Gore, der noch im Juli in den Umfragen 15 Prozent hinter Bush lag und seit dem demokratischen Parteitag Mitte August rasant zulegte, kann von den guten Wirtschaftsdaten profitieren und hat mit der Wahl seines Vizepräsidenten Joseph Liebermann offensichtlich einen besseren Griff gemacht als Bush mit Richard Cheney. Verstärkt spricht er in seinem Wahlkampf "linke" Themen an, die während der Clinton-Administration vernachlässigt worden sind. So kündigte er verstärkte staatliche Interventionen, mehr Sozialprogramme und mehr Unterstützung für die Gewerkschaften, öffentliche Schulen und Pensionisten an.

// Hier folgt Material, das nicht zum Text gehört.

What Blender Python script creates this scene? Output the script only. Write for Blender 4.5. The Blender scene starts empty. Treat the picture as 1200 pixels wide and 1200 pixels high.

Die Rückkehr zum Wohlfahrtsstaat ist angesichts der tatsächlichen Lage der arbeitenden Menschen in den USA auch ein Gebot der Stunde. "Das Wachstum der 90-Jahre hat die Yachten gehoben und die Boote im Trockenen gelassen", predigt der dritte Präsidentschaftskandidat Ralph Nader, dem in Umfragen nur mehr 2 Prozent gegeben werden, bei seinen Wahlkampfauftritten. Obwohl Amerika unter Clinton insgesamt viel wohlhabender geworden ist, verdienen 40 Prozent der Bürger heute weniger als vor zehn Jahren.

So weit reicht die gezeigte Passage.